En los húmedos días del verano, olfateo seres diminutos, audaces, melancólicos, que reclaman todos los espacios imaginables de este país de las aguas alegres.
Se encuentran sobre el muro del patio, el pan o la hojarasca; se meten en los bolsillos de las ropas, en los zapatos, los libros y hasta en el propio cuerpo. Crecen y se multiplican vertiginosamente, los más pequeños se descubren a sí mismos al portar los colores tornasolados escondidos en la luz blanca.
Otros, los gigantes, sorprenden a las mismas ranas y sapos, pues crecen tan rápido, que después de un día saturado de lluvia, aparecen la siguiente madrugada en los patios, agarrados tenazmente a un trozo de madera la cual devoran de inmediato; trepados en las paredes oscurecidas por el agua con la que se han impregnado; compitiendo con los transeúntes por un pedazo de banqueta; intrusos visitantes de una maceta o de un árbol muerto, del que sólo queda el esqueleto.

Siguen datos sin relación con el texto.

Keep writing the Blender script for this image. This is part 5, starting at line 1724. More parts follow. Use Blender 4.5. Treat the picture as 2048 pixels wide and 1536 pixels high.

Los maravillosos hongos son capaces de sobrevivir en cualquier objeto orgánico o mineral: la humedad es suficiente para alimentarlos, es ella quien los hace crecer, los fortalece, los transporta, los consiente, son sus hijos predilectos.
Los hongos son la casa de los gnomos, y convierten el anfibio mundo que contemplo desde la ventana de mi cuarto, en un cuento de hadas.